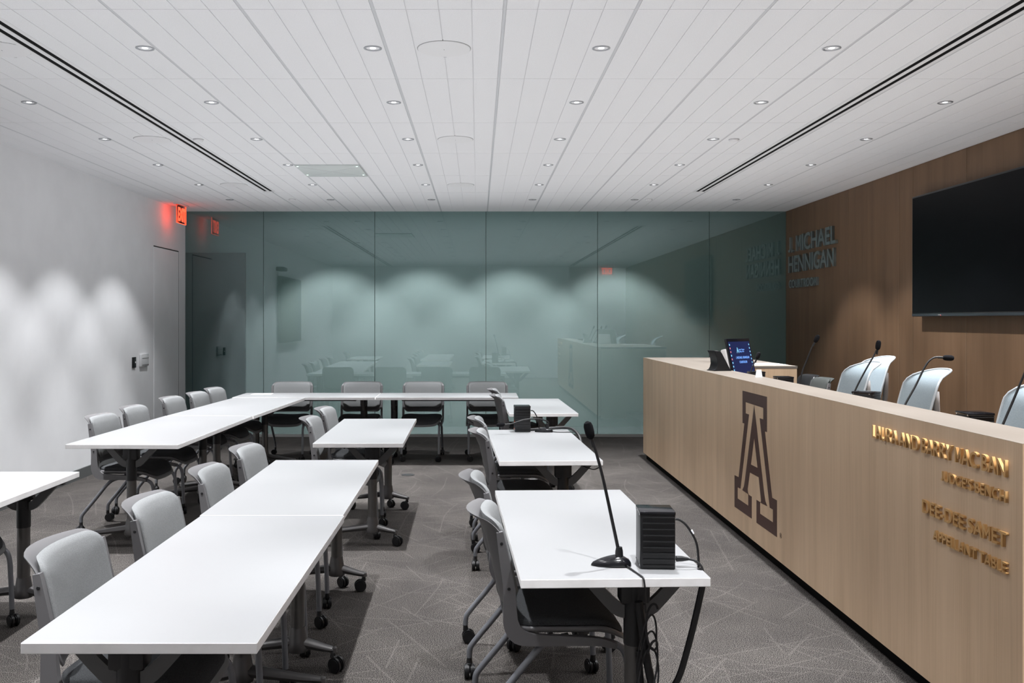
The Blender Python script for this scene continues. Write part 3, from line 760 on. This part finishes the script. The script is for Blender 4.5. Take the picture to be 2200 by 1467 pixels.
chair(-.627, 10.22, -91, 'grey cushioned chair backed to the glass, third from the left of four', G4)
chair(.104, 10.22, -90, 'grey cushioned chair backed to the glass, rightmost of four', G4)
chair(-2.60, 4.43, 0, 'dark seat and leg of a chair cut by the left edge of the photo', 'chairs at the left edge')
chair(.30, 3.47, 2, 'grey cushioned chair nearest the camera at the front right table', GR)
chair(.255, 4.20, 3, 'grey cushioned chair farther along the front right table', GR)
chair(.28, 5.90, 2, 'grey cushioned chair at the second right table, nearer the camera', GR)
chair(.265, 6.66, 3, 'grey cushioned chair at the second right table, farther from the camera', GR)
chair(.45, 8.66, 2, 'grey cushioned chair at the third right table, nearer the camera', GR)
chair(.435, 9.40, 2, 'grey cushioned chair at the third right table, nearest the glass', GR)
GP = 'dark chairs parked behind the bench'
o = chair(3.20, 9.16, 180, 'dark grey chair parked by the wood wall behind the bench, right one of two', GP); o.location.z = .13
for c in o.children:
    if 'cushion' in c.name or c.name.startswith('backrest'): c.material_slots[0].link = 'OBJECT'; c.material_slots[0].material = M['darkfab']
o = chair(3.24, 9.66, 180, 'black chair parked by the wood wall behind the bench, left one of two', GP); o.location.z = .13

for c in o.children:
    if 'cushion' in c.name or c.name.startswith(('backrest','side_frame')): c.material_slots[0].link = 'OBJECT'; c.material_slots[0].material = M['blackmetal']

# ------------------------------------------------------------------ white mesh chairs behind the bench
def make_mesh_chair():
    t = thing('mesh_office_chair', 'x', 'office chair')
    # faces +X; back surface: a narrow waist, wide shoulders, top edge rolled back
    def prof(z):   # x of the back over z
        k = (z-.50)/.62
        return -.20-.03*k-.10*k*k-.085*max(0,(k-.84)/.16)**2
    def half(z):
        k = (z-.50)/.62; return .190+.036*math.sin(min(k,.9)*PI*.62)
    NU, NV = 22, 18
    bb = MB(); ed = MB()
    def pt(u, v, h):
        z = .50+.62*v; z2 = z-.045*abs(u)**3.2*(v**4); y = half(z)*u*(1-.16*max(0,(v-.86)/.14)**2)
        return Vector((prof(z2)+.045*u*u+h, y, z2))
    for h in (-.003, .003):
        vs = [[bb.bm.verts.new(pt(-1+2*i/NU, j/NV, h)) for i in range(NU+1)] for j in range(NV+1)]
        for j in range(NV):
            for i in range(NU): bb._f([vs[j][i], vs[j][i+1], vs[j+1][i+1], vs[j+1][i]])
    bb.build('back_mesh', M['mesh_fabric'], t, ang=70)
    path = [pt(-1, j/NV, 0) for j in range(NV+1)]+[pt(-1+2*i/NU, 1, 0) for i in range(1,NU)]+[pt(1, 1-j/NV, 0) for j in range(NV+1)]
    ed.tube(path, .007, 8); ed.build('back_border', M['mesh_edge'], t)
    # rear frame: spine that forks to the shoulders
    b = MB()
    b.tube([(-.18,0,.44),(-.30,0,.55),(-.36,0,.72)], [.028,.026,.022], 12, smooth=5)
    for s in (-1, 1):
        b.tube([(-.33,0,.70),(-.31,s*.09,.78),(-.275,s*.165,.87),(-.258,s*.205,.95),(-.262,s*.212,1.0)], [.022,.022,.020,.017,.008], 12, smooth=5)
        b.tube([(-.36,0,.70),(-.34,s*.13,.66),(-.26,s*.215,.60),(-.21,s*.215,.53)], [.020,.018,.015,.010], 10, smooth=5)
    b.build('back_frame', M['whiteplastic'], t)
    b = MB(); b.pad(rrect(.48,.50,.12,6,.03,0), [(0,-.03),(.9,-.03),(1,-.01),(.99,.012),(.9,.022),(0,.024)], lambda a, c, h: (a, c, .46+h-(.04*((a-.15)/.12)**2 if a > .15 else 0))); b.build('seat', M['mesh_fabric'], t, ang=60)
    b = MB(); b.tube([(0,0,.10),(0,0,.44)], .028, 14); b.box((0,0,.42), (.22,.2,.05), bev=.012); b.build('column', M['whiteplastic'], t)
    b = MB()
    for k in range(5):
        a = 2*PI*k/5+.3; b.tube([(0,0,.11),(.15*math.cos(a),.15*math.sin(a),.10),(.29*math.cos(a),.29*math.sin(a),.075)], [.03,.024,.016], 10)
    base = b.build('base', M['whiteplastic'], t)
    for k in range(5):
        a = 2*PI*k/5+.3; caster_mb(.027,.045,.08,.012,a+1.1).build('caster', M['rubber'], base, loc=(.285*math.cos(a),.285*math.sin(a),0))
    return t
mc = make_mesh_chair()
for i, (x, y, r, lab) in enumerate(((2.44,6.53,180,'white mesh office chair behind the bench, leftmost of the row'), (2.97,7.45,186,'white mesh office chair standing behind the leftmost one, near the wall'),
        (2.44,5.58,178,'white mesh office chair behind the bench with bent microphone before it'), (2.44,4.45,180,'white mesh office chair cut by the right edge of the photo'))):
    o = mc if i == 0 else copy_tree(mc); o.location = (x, y, .13); o.rotation_euler = (0,0,D(r)); tag(o, lab, 'office chair', 'white mesh chairs behind the bench')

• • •

:: EXERCISE PROMPT ::
Transcribe all the data word for word; the images stay out.

:: TASK SOLUTION ::
The Blender Python script for this scene continues. Write part 3, from line 760 on. This part finishes the script. The script is for Blender 4.5. Take the picture to be 2200 by 1467 pixels.
chair(-.627, 10.22, -91, 'grey cushioned chair backed to the glass, third from the left of four', G4)
chair(.104, 10.22, -90, 'grey cushioned chair backed to the glass, rightmost of four', G4)
chair(-2.60, 4.43, 0, 'dark seat and leg of a chair cut by the left edge of the photo', 'chairs at the left edge')
chair(.30, 3.47, 2, 'grey cushioned chair nearest the camera at the front right table', GR)
chair(.255, 4.20, 3, 'grey cushioned chair farther along the front right table', GR)
chair(.28, 5.90, 2, 'grey cushioned chair at the second right table, nearer the camera', GR)
chair(.265, 6.66, 3, 'grey cushioned chair at the second right table, farther from the camera', GR)
chair(.45, 8.66, 2, 'grey cushioned chair at the third right table, nearer the camera', GR)
chair(.435, 9.40, 2, 'grey cushioned chair at the third right table, nearest the glass', GR)
GP = 'dark chairs parked behind the bench'
o = chair(3.20, 9.16, 180, 'dark grey chair parked by the wood wall behind the bench, right one of two', GP); o.location.z = .13
for c in o.children:
    if 'cushion' in c.name or c.name.startswith('backrest'): c.material_slots[0].link = 'OBJECT'; c.material_slots[0].material = M['darkfab']
o = chair(3.24, 9.66, 180, 'black chair parked by the wood wall behind the bench, left one of two', GP); o.location.z = .13

for c in o.children:
    if 'cushion' in c.name or c.name.startswith(('backrest','side_frame')): c.material_slots[0].link = 'OBJECT'; c.material_slots[0].material = M['blackmetal']

# ------------------------------------------------------------------ white mesh chairs behind the bench
def make_mesh_chair():
    t = thing('mesh_office_chair', 'x', 'office chair')
    # faces +X; back surface: a narrow waist, wide shoulders, top edge rolled back
    def prof(z):   # x of the back over z
        k = (z-.50)/.62
        return -.20-.03*k-.10*k*k-.085*max(0,(k-.84)/.16)**2
    def half(z):
        k = (z-.50)/.62; return .190+.036*math.sin(min(k,.9)*PI*.62)
    NU, NV = 22, 18
    bb = MB(); ed = MB()
    def pt(u, v, h):
        z = .50+.62*v; z2 = z-.045*abs(u)**3.2*(v**4); y = half(z)*u*(1-.16*max(0,(v-.86)/.14)**2)
        return Vector((prof(z2)+.045*u*u+h, y, z2))
    for h in (-.003, .003):
        vs = [[bb.bm.verts.new(pt(-1+2*i/NU, j/NV, h)) for i in range(NU+1)] for j in range(NV+1)]
        for j in range(NV):
            for i in range(NU): bb._f([vs[j][i], vs[j][i+1], vs[j+1][i+1], vs[j+1][i]])
    bb.build('back_mesh', M['mesh_fabric'], t, ang=70)
    path = [pt(-1, j/NV, 0) for j in range(NV+1)]+[pt(-1+2*i/NU, 1, 0) for i in range(1,NU)]+[pt(1, 1-j/NV, 0) for j in range(NV+1)]
    ed.tube(path, .007, 8); ed.build('back_border', M['mesh_edge'], t)
    # rear frame: spine that forks to the shoulders
    b = MB()
    b.tube([(-.18,0,.44),(-.30,0,.55),(-.36,0,.72)], [.028,.026,.022], 12, smooth=5)
    for s in (-1, 1):
        b.tube([(-.33,0,.70),(-.31,s*.09,.78),(-.275,s*.165,.87),(-.258,s*.205,.95),(-.262,s*.212,1.0)], [.022,.022,.020,.017,.008], 12, smooth=5)
        b.tube([(-.36,0,.70),(-.34,s*.13,.66),(-.26,s*.215,.60),(-.21,s*.215,.53)], [.020,.018,.015,.010], 10, smooth=5)
    b.build('back_frame', M['whiteplastic'], t)
    b = MB(); b.pad(rrect(.48,.50,.12,6,.03,0), [(0,-.03),(.9,-.03),(1,-.01),(.99,.012),(.9,.022),(0,.024)], lambda a, c, h: (a, c, .46+h-(.04*((a-.15)/.12)**2 if a > .15 else 0))); b.build('seat', M['mesh_fabric'], t, ang=60)
    b = MB(); b.tube([(0,0,.10),(0,0,.44)], .028, 14); b.box((0,0,.42), (.22,.2,.05), bev=.012); b.build('column', M['whiteplastic'], t)
    b = MB()
    for k in range(5):
        a = 2*PI*k/5+.3; b.tube([(0,0,.11),(.15*math.cos(a),.15*math.sin(a),.10),(.29*math.cos(a),.29*math.sin(a),.075)], [.03,.024,.016], 10)
    base = b.build('base', M['whiteplastic'], t)
    for k in range(5):
        a = 2*PI*k/5+.3; caster_mb(.027,.045,.08,.012,a+1.1).build('caster', M['rubber'], base, loc=(.285*math.cos(a),.285*math.sin(a),0))
    return t
mc = make_mesh_chair()
for i, (x, y, r, lab) in enumerate(((2.44,6.53,180,'white mesh office chair behind the bench, leftmost of the row'), (2.97,7.45,186,'white mesh office chair standing behind the leftmost one, near the wall'),
        (2.44,5.58,178,'white mesh office chair behind the bench with bent microphone before it'), (2.44,4.45,180,'white mesh office chair cut by the right edge of the photo'))):
    o = mc if i == 0 else copy_tree(mc); o.location = (x, y, .13); o.rotation_euler = (0,0,D(r)); tag(o, lab, 'office chair', 'white mesh chairs behind the bench')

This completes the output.